In O’Neill v General Motors of Canada Ltd., 2013 ONSC 4654, a motion for partial summary judgment was granted in a class action by retired employees of GM after their health care and life insurance benefits were substantially reduced to offset GM’s financial difficulties. Just prior to the scheduled trial of an appeal and cross-appeal in June 2014, the parties settled the matter in its entirety. The proposed settlement required GM to establish a $9 million fund for past life and health claims and to restore most of the class members’ health and life insurance benefits effective September 1, 2014. It secured compensation for all 3200 class members, despite the fact that the claims of some members were less certain that others. On August 27, 2014, the settlement was approved by an Ontario court in O’Neill v General Motors of Canada, 2014 ONSC 4742 on the basis that it provided a real and immediate benefit to class members in terms of the compensation provided and the avoidance of further appeal proceedings.

In Scott v.

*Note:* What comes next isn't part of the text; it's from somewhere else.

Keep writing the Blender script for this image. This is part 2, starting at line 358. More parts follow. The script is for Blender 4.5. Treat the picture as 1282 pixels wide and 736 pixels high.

Canada (Attorney General), 2013 BCSC 1651, a British Columbia judge allowed a proposed class action to proceed over the objections of the federal Attorney General that it disclosed no reasonable cause of action. The action claimed that members and former members of the Canadian Forces injured in the course of duty had been provided with inadequate support and had suffered discrimination with respect to their benefits and compensation under the government’s New Veterans Charter. The Attorney General appealed the denial of its motion to strike out the claim. Its appeal was set down for hearing by the British Columbia Court of Appeal on December 3, 2014.